The severity of California’s drought has prompted the state to enact its first ever mandatory water restrictions.

Standing in a dry field that would normally be covered by several feet of snow, last week Gov. Jerry Brown ordered municipalities across the state to cut water use by 25 percent, according to The Los Angeles Times. The directive comes more than a year after Brown requested a voluntary 20 percent cut in water use that most cities have failed to attain.

To illustrate the severity of the problem, Brown made the announcement in a Sierra Nevada meadow, which was snow-free. “We're standing on dry grass,” Brown said at the press conference. “We should be standing on five feet of snow.”

Stating that that the drought may persist, Brown said local leaders and residents must change their water habits. “It's a different world,” he said. “We have to act differently.”

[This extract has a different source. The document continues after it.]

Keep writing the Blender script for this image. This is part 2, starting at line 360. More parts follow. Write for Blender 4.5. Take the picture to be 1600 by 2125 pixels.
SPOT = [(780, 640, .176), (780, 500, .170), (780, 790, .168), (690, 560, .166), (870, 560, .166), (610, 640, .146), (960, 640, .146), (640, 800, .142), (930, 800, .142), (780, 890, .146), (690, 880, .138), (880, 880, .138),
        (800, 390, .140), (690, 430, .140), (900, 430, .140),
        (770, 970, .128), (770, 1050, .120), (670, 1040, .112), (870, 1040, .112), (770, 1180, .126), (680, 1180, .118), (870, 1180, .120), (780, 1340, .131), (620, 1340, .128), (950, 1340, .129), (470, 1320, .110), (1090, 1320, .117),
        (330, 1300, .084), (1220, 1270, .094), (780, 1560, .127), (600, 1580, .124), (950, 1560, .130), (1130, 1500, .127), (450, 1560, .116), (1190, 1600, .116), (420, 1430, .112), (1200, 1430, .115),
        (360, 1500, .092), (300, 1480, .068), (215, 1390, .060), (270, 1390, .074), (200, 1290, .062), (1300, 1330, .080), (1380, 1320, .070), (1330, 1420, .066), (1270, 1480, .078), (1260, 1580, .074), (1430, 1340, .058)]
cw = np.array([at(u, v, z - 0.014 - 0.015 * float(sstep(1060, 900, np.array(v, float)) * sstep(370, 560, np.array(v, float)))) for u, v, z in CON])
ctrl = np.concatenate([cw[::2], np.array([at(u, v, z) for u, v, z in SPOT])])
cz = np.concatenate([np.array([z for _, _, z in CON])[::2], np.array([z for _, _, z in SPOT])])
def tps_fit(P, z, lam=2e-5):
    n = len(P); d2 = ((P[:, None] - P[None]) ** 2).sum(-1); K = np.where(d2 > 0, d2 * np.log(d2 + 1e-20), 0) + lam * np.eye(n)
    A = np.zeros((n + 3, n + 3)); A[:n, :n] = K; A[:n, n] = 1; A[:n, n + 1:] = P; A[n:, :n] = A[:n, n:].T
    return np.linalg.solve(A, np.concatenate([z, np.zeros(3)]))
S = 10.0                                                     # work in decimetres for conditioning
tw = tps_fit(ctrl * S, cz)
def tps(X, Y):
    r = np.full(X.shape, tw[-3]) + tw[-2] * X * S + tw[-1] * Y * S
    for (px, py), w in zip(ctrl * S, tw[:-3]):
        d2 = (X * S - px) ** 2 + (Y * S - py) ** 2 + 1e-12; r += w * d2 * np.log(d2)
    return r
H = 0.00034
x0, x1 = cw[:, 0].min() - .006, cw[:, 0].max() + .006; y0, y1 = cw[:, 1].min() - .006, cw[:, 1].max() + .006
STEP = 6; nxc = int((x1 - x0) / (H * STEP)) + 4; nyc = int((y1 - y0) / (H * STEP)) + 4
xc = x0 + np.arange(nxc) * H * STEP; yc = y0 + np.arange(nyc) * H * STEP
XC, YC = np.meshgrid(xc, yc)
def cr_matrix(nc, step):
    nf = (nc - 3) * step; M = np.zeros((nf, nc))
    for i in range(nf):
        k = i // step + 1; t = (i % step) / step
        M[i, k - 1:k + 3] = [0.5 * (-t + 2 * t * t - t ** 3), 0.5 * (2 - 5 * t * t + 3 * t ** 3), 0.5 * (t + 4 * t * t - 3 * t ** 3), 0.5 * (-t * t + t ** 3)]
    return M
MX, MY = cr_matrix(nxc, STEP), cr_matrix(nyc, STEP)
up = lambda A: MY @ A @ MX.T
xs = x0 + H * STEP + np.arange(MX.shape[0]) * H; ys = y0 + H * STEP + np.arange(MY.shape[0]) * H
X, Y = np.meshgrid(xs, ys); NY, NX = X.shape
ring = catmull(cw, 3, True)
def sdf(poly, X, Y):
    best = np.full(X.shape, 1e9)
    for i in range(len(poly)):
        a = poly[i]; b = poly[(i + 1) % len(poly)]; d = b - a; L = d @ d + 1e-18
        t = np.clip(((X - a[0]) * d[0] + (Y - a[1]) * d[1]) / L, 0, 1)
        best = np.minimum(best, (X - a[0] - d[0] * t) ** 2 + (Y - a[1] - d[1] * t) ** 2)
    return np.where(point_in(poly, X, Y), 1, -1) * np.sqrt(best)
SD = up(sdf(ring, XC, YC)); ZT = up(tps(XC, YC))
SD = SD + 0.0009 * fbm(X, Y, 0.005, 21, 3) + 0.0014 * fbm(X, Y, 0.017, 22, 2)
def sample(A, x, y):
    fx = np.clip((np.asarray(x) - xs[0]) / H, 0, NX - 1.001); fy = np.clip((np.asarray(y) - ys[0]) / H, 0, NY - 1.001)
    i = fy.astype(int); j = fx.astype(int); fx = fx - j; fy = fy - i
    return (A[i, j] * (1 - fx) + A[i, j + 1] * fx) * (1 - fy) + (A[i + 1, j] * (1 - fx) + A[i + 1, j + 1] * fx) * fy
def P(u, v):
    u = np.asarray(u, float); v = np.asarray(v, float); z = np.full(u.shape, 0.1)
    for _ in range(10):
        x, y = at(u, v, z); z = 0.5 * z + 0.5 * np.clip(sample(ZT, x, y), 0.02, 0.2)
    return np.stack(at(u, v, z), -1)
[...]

California relies heavily on snowpack each winter to resupply surface water, according to National Geographic. Due to record high temperatures this past winter, snowpack in California is at an all-time low.

Compounding the issue, groundwater is also running dry. A large aquifer in the Central Valley is being rapidly depleted to make up for the shortfalls in surface water, the magazine reports. A 2011 study showed the aquifer is losing nearly 29 million acre-feet of water per year – the equivalent of the water in Lake Mead.

Once the aquifer is depleted, the state will have no reserves, National Geographic reports. Desalination efforts could make up some of the difference, but these processes are expensive and energy intensive.

The specifics of the 25 percent reduction will be left up to local water authorities, according to The New York Times, but it is certain that residents will feel the effects.  It is predicted that Californians will have to cut back on watering gardens and lawns – a significant percentage of the state’s water use – as well as washing cars and even bathing.

“People should realize we are in a new era,” Brown said at the press conference. “The idea of your nice little green lawn getting watered every day, those days are past.”

It should be noted that farms, which mostly obtain water from sources outside local water agencies, will not fall under the 25 percent guidelines. The New York Times reports many farms have already seen a cutback in their water allocations, but under the governor’s order, farms will be required to offer detailed reports to state regulators about their water usages.

While the administration irons out the details of the mandate, the state has already announced it will help local entities replace 50 million square feet of lawns with drought-tolerant plants and create a rebate system to help residents replace inefficient appliances with water-saving models, according to CNN. The estimated savings of the 25 percent reduction will be 1.5 million acre feet of water over nine months.